Northern Exposure
[Morley is a British novelist, translator, and critic. In the following positive review of The History of Danish Dreams, he compares Høeg's writing to that of such writers as Milan Kundera, Selma Lagerlof, and Hans Christian Andersen.]
If books could be assigned geometrical shapes (an idea that Smilla, the heroine of Smilla's Sense of Snow, with her feeling not only for snow but for higher mathematics, would surely have endorsed), then Peter Hoeg's new novel, actually his first, might be viewed as a pyramid. The History of Danish Dreams has a tripartite structure. Part 1, the base, establishes the story of four Danish families over almost exactly four centuries, from 1520 to 1918. The middle is inhabited by two families, descendants of those on whose shoulders they are standing. The already sharply attenuated shape of the pyramid reflects the much briefer interval of time it represents, a mere 20 years between the end of one war and the beginning of the next.

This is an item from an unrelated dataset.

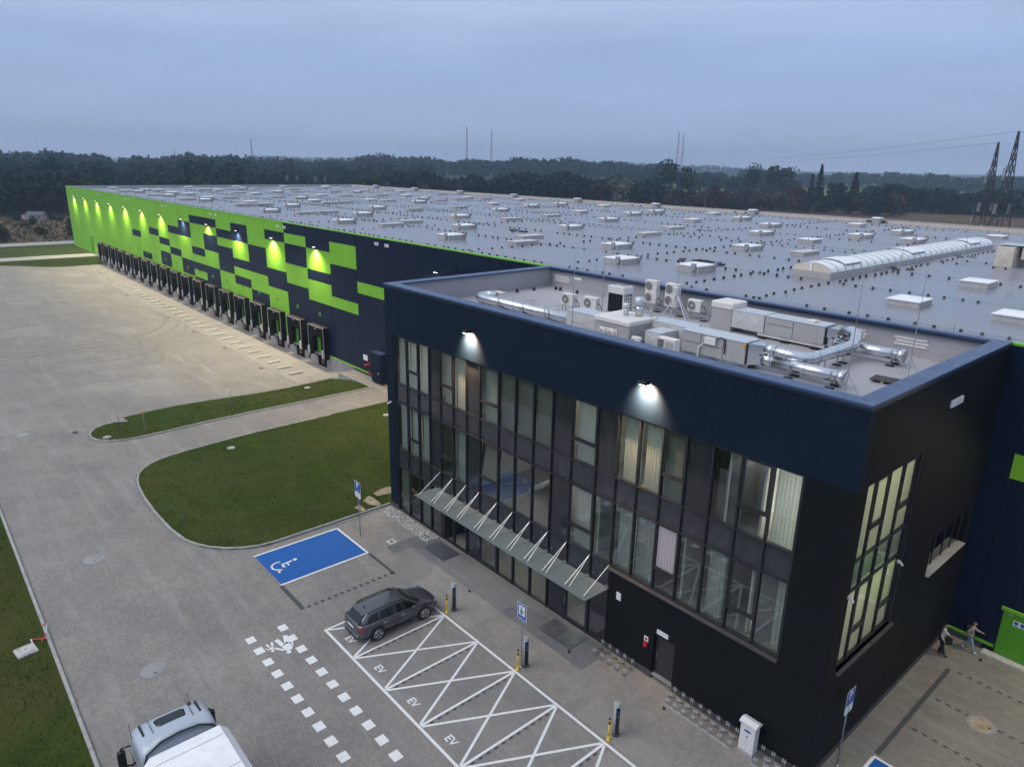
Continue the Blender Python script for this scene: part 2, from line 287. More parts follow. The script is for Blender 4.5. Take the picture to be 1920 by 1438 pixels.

At the top live the descendants of the descendants, merged as a single family.
A writer who chooses to make his debut with a novel that opens in the manorial-patriarchal environment of feudalism; that roams on to encompass the nouveau riche ambitions of the rising bourgeoisie in the 19th century; that peers into lost souls whose desolation exercises the Danish evangelical mission at the turn of the century; that evokes the gaudy extravagance of the 1920's and the threadbare existence of the 1930's before dissolving them both in the postindustrial welfare state society of late 20th-century Scandinavia—such a writer will be flailing and panting for breath after 350 pages unless he keeps a tight grip on his subject. It is a mark of the debutant Hoeg's confidence that he makes the attempt and a mark of his skill that for much of the time he succeeds.
In the opening chapters, with their self-conscious epigraphs, "Time that stands still" and "Time that passes," Mr. Hoeg is experimenting with style. At first he seems drawn to the magic realism of a Gabriel Garcia Márquez, but his contrived medieval stage props creak with the brittle sound of pastiche.
Next, he flirts with the conceptual structures of a Milan Kundera, the mode of ironic self-quotation, but conceptualism is not Mr. Hoeg's idiom either. He is a storyteller, and eventually he discovers the local traditions of Selma Lagerlof, Johannes Jensen and Hans Christian Andersen, which serve him best—legends tinged with romantic melancholy, fictitious biographies, tall tales told with zest in bold lines. Mr. Hoeg's contribution to this kind of story-telling is his tongue-in-check humor, notably his lively sense of the absurd. It was these qualities, along with the newness of the Arctic world as a backdrop to modern fiction, that made Smilla's Sense of Snow an international best seller.
The dreams of the title—more broadly, the stuff of human hopes and disappointments—are many, both abstract and specific. They range from socialism and evangelical redemption to dreams of the circus, of the Orient, of being thin. Individual characters embody the dreams, but it is an aspect of Mr. Hoeg's storytelling that the dreams manage to come more alive than the characters. The people in the book never fully emerge from the bas-relief story panel in which they figure—they seem to be there to illustrate. The narrator talks about them; they do not project their own existence from the page.
About halfway through the novel Mr. Hoeg hits his stride. Perhaps this is because he is more interesting writing about rich people than poor, about masters rather than their servants, about booming aristocratic eccentrics rather than cowed civil servants or tight-lipped, self-effacing bourgeoisie. At the fast pace at which Mr. Hoeg's prose likes to bound along, and with the high-altitude air his fiction likes to breathe, such people thrive. Thus his portrait, or caricature, of the between-the-wars extravaganza of a marriage between the tycoon Carl Laurids and the anorexic Amelie, who transforms herself into a man-eating whore and dragon of a mother after Carl Laurids absconds, is a very fine piece of imaginative writing. The 90 pages of this section—about one-quarter of The History of Danish Dreams—are utterly absorbing.